Crutching around, at least in some areas, it is indeed very true. I am at risk of falling. Indeed, I have fallen to the chagrin of my Borg-like right foot, when pressure was placed on it before it was time for it to bear weight. Falling is a danger when I move too fast for my own good on the crutches. It's just not the safest way to travel.

As I started reflecting deeper though, I came to realize the moral truth in the bracelet. I am indeed a fall risk. I know my own faults too well, and Satan does too. He wants to pull me, push me to fall, fall away from my Beloved. I am at a constant risk of falling into sin, of falling in love with creation neglecting to love my Creator. I am at risk of falling for the distractions of Doctor Who: Season 6 away from the calling of study I have received from the Lord while I finish my last semester.

I go even further though. If you look past my bracelet, you see my body, my humanity. It speaks its own language, and its weakness is a constant reminder that I am a fall risk. My inheritance of original sin and my previous revelries in personal sin make me liable. Even as I grow in union, which is slow, that liability will never cease.
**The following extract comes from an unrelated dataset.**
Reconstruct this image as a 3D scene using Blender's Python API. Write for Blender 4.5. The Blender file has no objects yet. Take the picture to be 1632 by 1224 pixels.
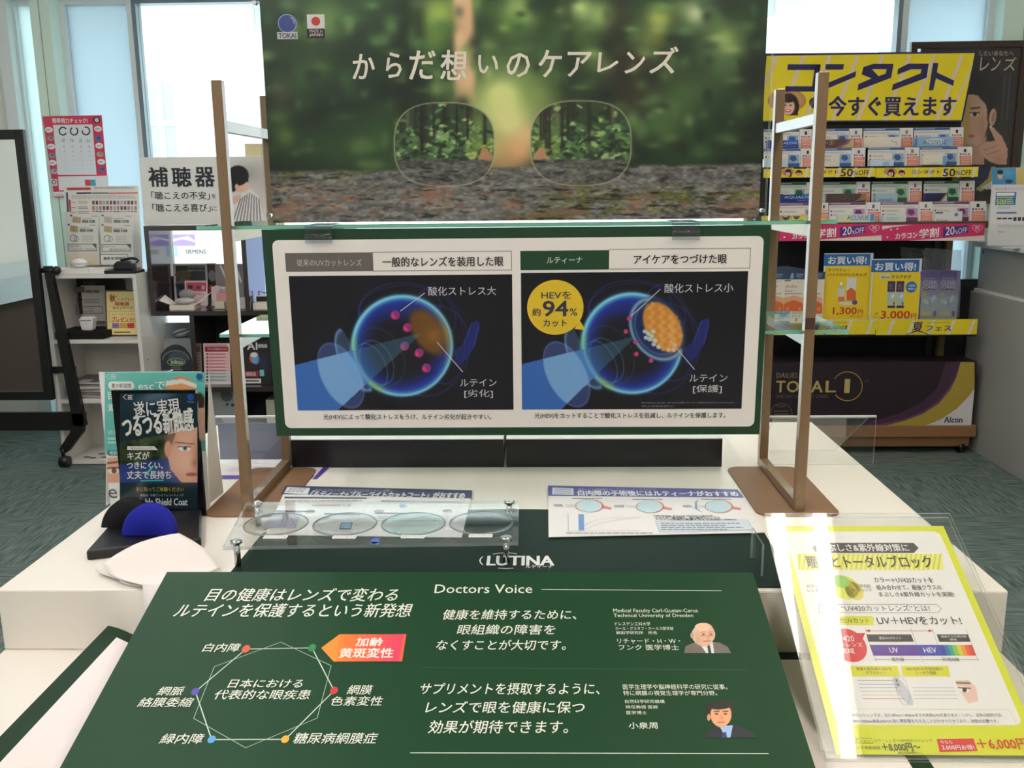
import bpy, math, random
import numpy as np
from mathutils import Vector, Matrix

# ------------------------------------------------------------------ camera
scene = bpy.context.scene
C = scene.collection
IW, IH, FPX = 1632, 1224, 1500.0
CAM = np.array([0.0, 0.0, 1.28])
PITCH, YAW, ROLL = math.radians(11.8804), math.radians(-1.6183), math.radians(-0.6)
FWD = np.array([math.sin(YAW)*math.cos(PITCH), math.cos(YAW)*math.cos(PITCH), -math.sin(PITCH)])
_r0 = np.array([math.cos(YAW), -math.sin(YAW), 0.0]); _u0 = np.cross(_r0, FWD)
RGT = math.cos(ROLL)*_r0 + math.sin(ROLL)*_u0
UPV = np.cross(RGT, FWD)
cam_d = bpy.data.cameras.new('camera'); cam_o = bpy.data.objects.new('camera', cam_d); C.objects.link(cam_o)
cam_d.sensor_width = 36; cam_d.lens = FPX/IW*36; cam_d.clip_start = 0.02; cam_d.clip_end = 200
M = Matrix.Identity(4)
for i in range(3):
    M[i][0], M[i][1], M[i][2], M[i][3] = RGT[i], UPV[i], -FWD[i], CAM[i]
cam_o.matrix_world = M
scene.camera = cam_o
# ------------------------------------------------------------------ world, exposure
scene.view_settings.view_transform = 'Standard'; scene.view_settings.look = 'None'
scene.view_settings.gamma = 1; scene.view_settings.use_curve_mapping = False
scene.view_settings.exposure = 0.88
scene.cycles.transparent_max_bounces = 24
scene.cycles.sample_clamp_indirect = 6
wd = bpy.data.worlds.new('daylight'); scene.world = wd; wd.use_nodes = True
bg = wd.node_tree.nodes['Background']; bg.inputs[0].default_value = (0.86, 0.96, 1.0, 1); bg.inputs[1].default_value = 2.4
TUBE_STRENGTH = 13.4; TUBE_COOL = (1.0, 0.965, 0.98); TUBE_WARM = (1.0, 0.90, 0.76)

# ------------------------------------------------------------------ points
def ray(x, y): return FWD + RGT*((x-IW/2)/FPX) - UPV*((y-IH/2)/FPX)
def at(x, y, Y): d = ray(x, y); return CAM + d*((Y-CAM[1])/d[1])
def onz(x, y, z): d = ray(x, y); return CAM + d*((z-CAM[2])/d[2])
def onx(x, y, X): d = ray(x, y); return CAM + d*((X-CAM[0])/d[0])
def unit(v): v = np.asarray(v, float); return v/np.linalg.norm(v)

# ------------------------------------------------------------------ materials
_mats = {}
def lin(c):
    c = np.asarray(c, float)/255.0
    return np.where(c <= 0.04045, c/12.92, ((c+0.055)/1.055)**2.4)
def mat(c, rough=0.55, metal=0.0, spec=0.5, coat=0.0, bump=0.0, bscale=80, var=0.0):
    key = (tuple(c), rough, metal, spec, coat, bump, bscale, var)
    if key in _mats: return _mats[key]
    m = bpy.data.materials.new('paint_%d_%d_%d' % tuple(int(v) for v in c)); m.use_nodes = True
    nt = m.node_tree; b = nt.nodes['Principled BSDF']; l = lin(c)
    b.inputs['Base Color'].default_value = (*l, 1); b.inputs['Roughness'].default_value = rough
    b.inputs['Metallic'].default_value = metal; b.inputs['Specular IOR Level'].default_value = spec
    if coat: b.inputs['Coat Weight'].default_value = coat; b.inputs['Coat Roughness'].default_value = 0.05
    if bump or var:
        tc = nt.nodes.new('ShaderNodeTexCoord'); nz = nt.nodes.new('ShaderNodeTexNoise')
        nz.inputs['Scale'].default_value = bscale; nz.inputs['Detail'].default_value = 4
        nt.links.new(tc.outputs['Object'], nz.inputs['Vector'])
        if bump:
            bp = nt.nodes.new('ShaderNodeBump'); bp.inputs['Strength'].default_value = bump; bp.inputs['Distance'].default_value = 0.002
            nt.links.new(nz.outputs['Fac'], bp.inputs['Height']); nt.links.new(bp.outputs[0], b.inputs['Normal'])
        if var:
            mx = nt.nodes.new('ShaderNodeMix'); mx.data_type = 'RGBA'
            mx.inputs[6].default_value = (*(l*(1-var)), 1); mx.inputs[7].default_value = (*np.minimum(l*(1+var), 1), 1)
            nt.links.new(nz.outputs['Fac'], mx.inputs[0]); nt.links.new(mx.outputs[2], b.inputs['Base Color'])
    _mats[key] = m; return m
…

The only insurance that I have is Christ. It is He who will catch me. It is He will even after I fall pick me up and restore me by His infinite mercy. It is He who will be next to me as a perpetual support. He never leaves His beloved. Although I may feel that I crutch alone, I crutch with the strength provided me by Him.

Lent is a great time to remember that we are all fall risks, and we are in need of internal purification. As our spiritual wounds heal, the day will come when we can, with the healing provided by the outpouring blood of Christ, walk on our own to feet and cut the band from our arms.

Let that day come, when it is best to come.